[Begin]

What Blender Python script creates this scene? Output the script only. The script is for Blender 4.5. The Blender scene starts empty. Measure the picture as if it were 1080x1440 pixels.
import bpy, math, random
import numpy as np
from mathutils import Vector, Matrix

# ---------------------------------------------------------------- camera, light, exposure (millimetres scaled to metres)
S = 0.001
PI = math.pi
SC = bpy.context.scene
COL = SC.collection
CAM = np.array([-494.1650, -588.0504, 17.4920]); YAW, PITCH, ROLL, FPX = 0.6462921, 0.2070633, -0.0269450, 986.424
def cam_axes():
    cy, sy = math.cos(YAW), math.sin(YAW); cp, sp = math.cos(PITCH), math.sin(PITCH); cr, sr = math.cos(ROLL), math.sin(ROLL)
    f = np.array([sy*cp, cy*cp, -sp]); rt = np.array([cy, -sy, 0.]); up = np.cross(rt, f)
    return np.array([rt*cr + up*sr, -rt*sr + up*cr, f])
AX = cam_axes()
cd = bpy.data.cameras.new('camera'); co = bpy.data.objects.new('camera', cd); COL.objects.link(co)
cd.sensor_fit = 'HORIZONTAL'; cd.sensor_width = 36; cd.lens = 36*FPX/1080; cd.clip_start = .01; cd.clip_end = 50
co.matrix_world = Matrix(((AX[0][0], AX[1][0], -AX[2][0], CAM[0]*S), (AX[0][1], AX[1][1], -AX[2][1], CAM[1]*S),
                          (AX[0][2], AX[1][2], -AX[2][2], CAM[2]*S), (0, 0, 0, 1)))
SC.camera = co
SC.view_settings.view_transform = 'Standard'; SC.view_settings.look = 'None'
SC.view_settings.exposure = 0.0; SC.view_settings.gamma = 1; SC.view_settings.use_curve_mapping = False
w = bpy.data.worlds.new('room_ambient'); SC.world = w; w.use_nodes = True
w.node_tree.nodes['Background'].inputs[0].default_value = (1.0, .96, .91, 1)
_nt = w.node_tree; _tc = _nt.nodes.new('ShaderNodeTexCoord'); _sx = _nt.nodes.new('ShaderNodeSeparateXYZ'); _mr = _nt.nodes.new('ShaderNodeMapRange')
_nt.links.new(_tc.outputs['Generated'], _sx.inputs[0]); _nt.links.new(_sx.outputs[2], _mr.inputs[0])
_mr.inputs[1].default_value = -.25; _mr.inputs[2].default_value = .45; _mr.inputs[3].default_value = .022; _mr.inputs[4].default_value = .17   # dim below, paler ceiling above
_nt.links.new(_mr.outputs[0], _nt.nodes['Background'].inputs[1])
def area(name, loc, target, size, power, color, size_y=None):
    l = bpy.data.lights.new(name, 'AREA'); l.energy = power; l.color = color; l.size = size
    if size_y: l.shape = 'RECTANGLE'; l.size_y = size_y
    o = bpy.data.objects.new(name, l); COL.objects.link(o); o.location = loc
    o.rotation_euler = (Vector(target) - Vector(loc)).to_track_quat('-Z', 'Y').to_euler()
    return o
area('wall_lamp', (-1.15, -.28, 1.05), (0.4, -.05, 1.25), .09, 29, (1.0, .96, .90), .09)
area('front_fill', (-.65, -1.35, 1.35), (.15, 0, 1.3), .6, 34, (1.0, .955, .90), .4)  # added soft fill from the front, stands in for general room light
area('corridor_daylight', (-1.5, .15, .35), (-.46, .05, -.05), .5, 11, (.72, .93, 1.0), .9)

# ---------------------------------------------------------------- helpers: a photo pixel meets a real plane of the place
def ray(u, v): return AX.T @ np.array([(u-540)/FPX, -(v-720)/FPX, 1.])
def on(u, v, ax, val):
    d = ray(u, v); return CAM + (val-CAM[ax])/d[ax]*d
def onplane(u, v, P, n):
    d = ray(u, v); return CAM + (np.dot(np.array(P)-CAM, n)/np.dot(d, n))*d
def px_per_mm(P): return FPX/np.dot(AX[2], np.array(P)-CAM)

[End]

» Task statement: Retype all of the data shown above, word for word.

» Correct answer:
What Blender Python script creates this scene? Output the script only. The script is for Blender 4.5. The Blender scene starts empty. Measure the picture as if it were 1080x1440 pixels.
import bpy, math, random
import numpy as np
from mathutils import Vector, Matrix

# ---------------------------------------------------------------- camera, light, exposure (millimetres scaled to metres)
S = 0.001
PI = math.pi
SC = bpy.context.scene
COL = SC.collection
CAM = np.array([-494.1650, -588.0504, 17.4920]); YAW, PITCH, ROLL, FPX = 0.6462921, 0.2070633, -0.0269450, 986.424
def cam_axes():
    cy, sy = math.cos(YAW), math.sin(YAW); cp, sp = math.cos(PITCH), math.sin(PITCH); cr, sr = math.cos(ROLL), math.sin(ROLL)
    f = np.array([sy*cp, cy*cp, -sp]); rt = np.array([cy, -sy, 0.]); up = np.cross(rt, f)
    return np.array([rt*cr + up*sr, -rt*sr + up*cr, f])
AX = cam_axes()
cd = bpy.data.cameras.new('camera'); co = bpy.data.objects.new('camera', cd); COL.objects.link(co)
cd.sensor_fit = 'HORIZONTAL'; cd.sensor_width = 36; cd.lens = 36*FPX/1080; cd.clip_start = .01; cd.clip_end = 50
co.matrix_world = Matrix(((AX[0][0], AX[1][0], -AX[2][0], CAM[0]*S), (AX[0][1], AX[1][1], -AX[2][1], CAM[1]*S),
                          (AX[0][2], AX[1][2], -AX[2][2], CAM[2]*S), (0, 0, 0, 1)))
SC.camera = co
SC.view_settings.view_transform = 'Standard'; SC.view_settings.look = 'None'
SC.view_settings.exposure = 0.0; SC.view_settings.gamma = 1; SC.view_settings.use_curve_mapping = False
w = bpy.data.worlds.new('room_ambient'); SC.world = w; w.use_nodes = True
w.node_tree.nodes['Background'].inputs[0].default_value = (1.0, .96, .91, 1)
_nt = w.node_tree; _tc = _nt.nodes.new('ShaderNodeTexCoord'); _sx = _nt.nodes.new('ShaderNodeSeparateXYZ'); _mr = _nt.nodes.new('ShaderNodeMapRange')
_nt.links.new(_tc.outputs['Generated'], _sx.inputs[0]); _nt.links.new(_sx.outputs[2], _mr.inputs[0])
_mr.inputs[1].default_value = -.25; _mr.inputs[2].default_value = .45; _mr.inputs[3].default_value = .022; _mr.inputs[4].default_value = .17   # dim below, paler ceiling above
_nt.links.new(_mr.outputs[0], _nt.nodes['Background'].inputs[1])
def area(name, loc, target, size, power, color, size_y=None):
    l = bpy.data.lights.new(name, 'AREA'); l.energy = power; l.color = color; l.size = size
    if size_y: l.shape = 'RECTANGLE'; l.size_y = size_y
    o = bpy.data.objects.new(name, l); COL.objects.link(o); o.location = loc
    o.rotation_euler = (Vector(target) - Vector(loc)).to_track_quat('-Z', 'Y').to_euler()
    return o
area('wall_lamp', (-1.15, -.28, 1.05), (0.4, -.05, 1.25), .09, 29, (1.0, .96, .90), .09)
area('front_fill', (-.65, -1.35, 1.35), (.15, 0, 1.3), .6, 34, (1.0, .955, .90), .4)  # added soft fill from the front, stands in for general room light
area('corridor_daylight', (-1.5, .15, .35), (-.46, .05, -.05), .5, 11, (.72, .93, 1.0), .9)

# ---------------------------------------------------------------- helpers: a photo pixel meets a real plane of the place
def ray(u, v): return AX.T @ np.array([(u-540)/FPX, -(v-720)/FPX, 1.])
def on(u, v, ax, val):
    d = ray(u, v); return CAM + (val-CAM[ax])/d[ax]*d
def onplane(u, v, P, n):
    d = ray(u, v); return CAM + (np.dot(np.array(P)-CAM, n)/np.dot(d, n))*d
def px_per_mm(P): return FPX/np.dot(AX[2], np.array(P)-CAM)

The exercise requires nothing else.